I knew the baby had been stealing milk from other cows for a couple of days after her mother departed for the great beyond, so I was optimistic, in a pessimistic sort of way, that she’d take right to the bottle. The pessimistic part of my optimism proved to be the reality of the matter. The calf was wound tighter than a Victorian spinster, and though she was small enough I could easily keep a hold on her, she refused to suck from a bottle.

I let her go hungry overnight, hoping she’d be more amenable to my offering the next morning. I forced myself to muster up some rare patience as I tried for 35 minutes to get the calf to take the bottle, all to no avail. I eventually surrendered and fed the ungrateful little pill with an esophageal tube feeder. I observed that very same ritual twice a day for five days before the calf showed even the slightest bit of cooperation.
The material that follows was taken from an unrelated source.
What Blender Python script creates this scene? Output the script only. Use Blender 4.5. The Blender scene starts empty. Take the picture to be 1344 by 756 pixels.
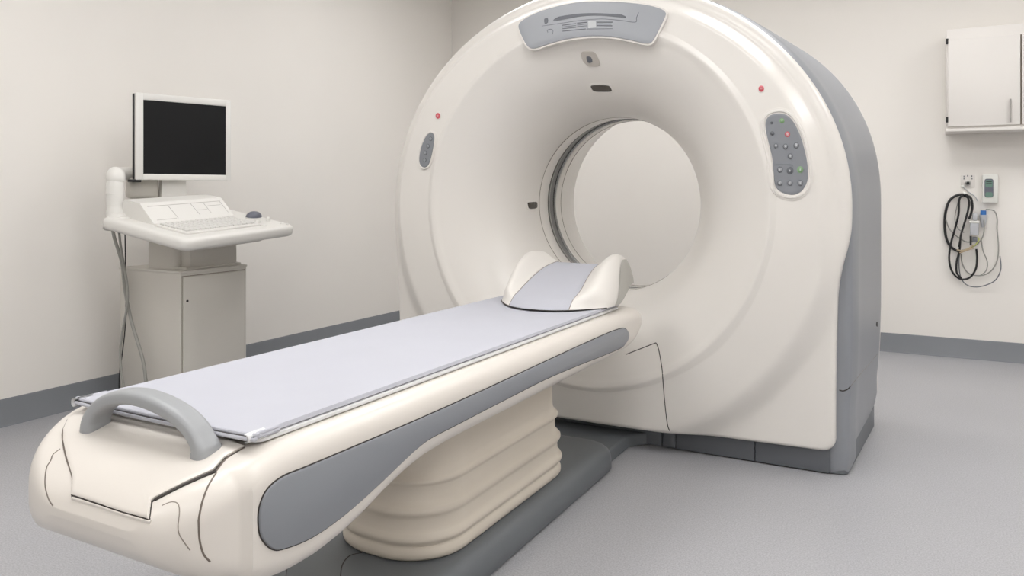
import bpy, bmesh, math, random
from mathutils import Vector, Matrix
from mathutils.bvhtree import BVHTree
random.seed(4)
C = bpy.context.scene.collection
PI = math.pi

# ------------------------------------------------------------------ camera
F = 1013.0; CX = 672.0; CY = 252.0; H = 1.15
A = math.atan(548 / 1013.0); S_ = math.sin(A); C_ = math.cos(A)
cam = bpy.data.cameras.new('camera'); camo = bpy.data.objects.new('camera', cam); C.objects.link(camo)
camo.location = (0, 0, H); camo.rotation_euler = (PI / 2, 0, A)
cam.sensor_width = 36; cam.lens = 36 * F / 1344; cam.shift_y = -(378 - CY) / 1344
cam.clip_start = .05; cam.clip_end = 50
bpy.context.scene.camera = camo

def ray(px, py):
    r = (px - CX) / F; u = (CY - py) / F
    return Vector((-S_ + r * C_, C_ + r * S_, u))
def on(px, py, ax, v):
    """photo measurement -> point on an axis-aligned plane"""
    d = ray(px, py); o = Vector((0, 0, H)); t = (v - o[ax]) / d[ax]
    return o + d * t

# --------------------------------------------------------------- materials
def lin(c):
    r = []
    for v in c[:3]:
        v /= 255.0
        r.append(v / 12.92 if v <= .04045 else ((v + .055) / 1.055) ** 2.4)
    return (*r, 1)
def mat(name, rgb, rough=.4, metal=0, vary=.03, vscale=3, bump=0, bscale=200, coat=0, emit=None, estr=0, spec=.5, speck=None):
    m = bpy.data.materials.new(name); m.use_nodes = True
    nt = m.node_tree; N = nt.nodes; L = nt.links
    b = N['Principled BSDF']
    col = lin(rgb)
    tc = N.new('ShaderNodeTexCoord')
    nz = N.new('ShaderNodeTexNoise'); nz.inputs['Scale'].default_value = vscale; nz.inputs['Detail'].default_value = 4
    L.new(tc.outputs['Object'], nz.inputs['Vector'])
    rp = N.new('ShaderNodeValToRGB')
    rp.color_ramp.elements[0].position = .3; rp.color_ramp.elements[1].position = .7
    rp.color_ramp.elements[0].color = (*[c * (1 - vary) for c in col[:3]], 1)
    rp.color_ramp.elements[1].color = (*[min(1, c * (1 + vary)) for c in col[:3]], 1)
    L.new(nz.outputs['Fac'], rp.inputs['Fac'])
    out = rp.outputs['Color']
    if speck:
        n2 = N.new('ShaderNodeTexNoise'); n2.inputs['Scale'].default_value = speck[0]; n2.inputs['Detail'].default_value = 3
        L.new(tc.outputs['Object'], n2.inputs['Vector'])
        r2 = N.new('ShaderNodeValToRGB')
        r2.color_ramp.elements[0].position = .35; r2.color_ramp.elements[1].position = .65
        a = speck[1]
        r2.color_ramp.elements[0].color = (1 - a,) * 3 + (1,); r2.color_ramp.elements[1].color = (1 + a,) * 3 + (1,)
        L.new(n2.outputs['Fac'], r2.inputs['Fac'])
        mx = N.new('ShaderNodeMix'); mx.data_type = 'RGBA'; mx.blend_type = 'MULTIPLY'; mx.inputs[0].default_value = 1
        L.new(out, mx.inputs[6]); L.new(r2.outputs['Color'], mx.inputs[7]); out = mx.outputs[2]
    L.new(out, b.inputs['Base Color'])
    b.inputs['Roughness'].default_value = rough; b.inputs['Metallic'].default_value = metal
    b.inputs['Specular IOR Level'].default_value = spec
    if coat: b.inputs['Coat Weight'].default_value = coat; b.inputs['Coat Roughness'].default_value = .15
    if bump:
        n3 = N.new('ShaderNodeTexNoise'); n3.inputs['Scale'].default_value = bscale; n3.inputs['Detail'].default_value = 3
        L.new(tc.outputs['Object'], n3.inputs['Vector'])
        bp = N.new('ShaderNodeBump'); bp.inputs['Strength'].default_value = bump; bp.inputs['Distance'].default_value = .002
        L.new(n3.outputs['Fac'], bp.inputs['Height']); L.new(bp.outputs['Normal'], b.inputs['Normal'])
    if emit:
        b.inputs['Emission Color'].default_value = lin(emit); b.inputs['Emission Strength'].default_value = estr
    return m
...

We eventually came to an uneasy truce where she’d finally drink from the bottle, though she never really took to me. Although, for the most part, I showed unusual restraint in my interactions with Orphan Annie, it could be that she somehow understood the names I’d call her as I’d mutter under my breath. I don’t know why she refused to accept that I had her best interests at heart.

I couldn’t help but notice several parallels between the behavior of an irrational baby bovine and how a good share of my own race reacts to life’s challenges. So often, it seems, we refuse to accept logical nourishment to the soul offered by those who only wish to help. Pride, like the ignorant hysteria of an orphaned calf, can easily blind us to empowering wisdom. I’ve spent a lot of time and effort running from the warm milk offered in the outstretched hand of a friend. And eventually I learn that it sure beats the tube.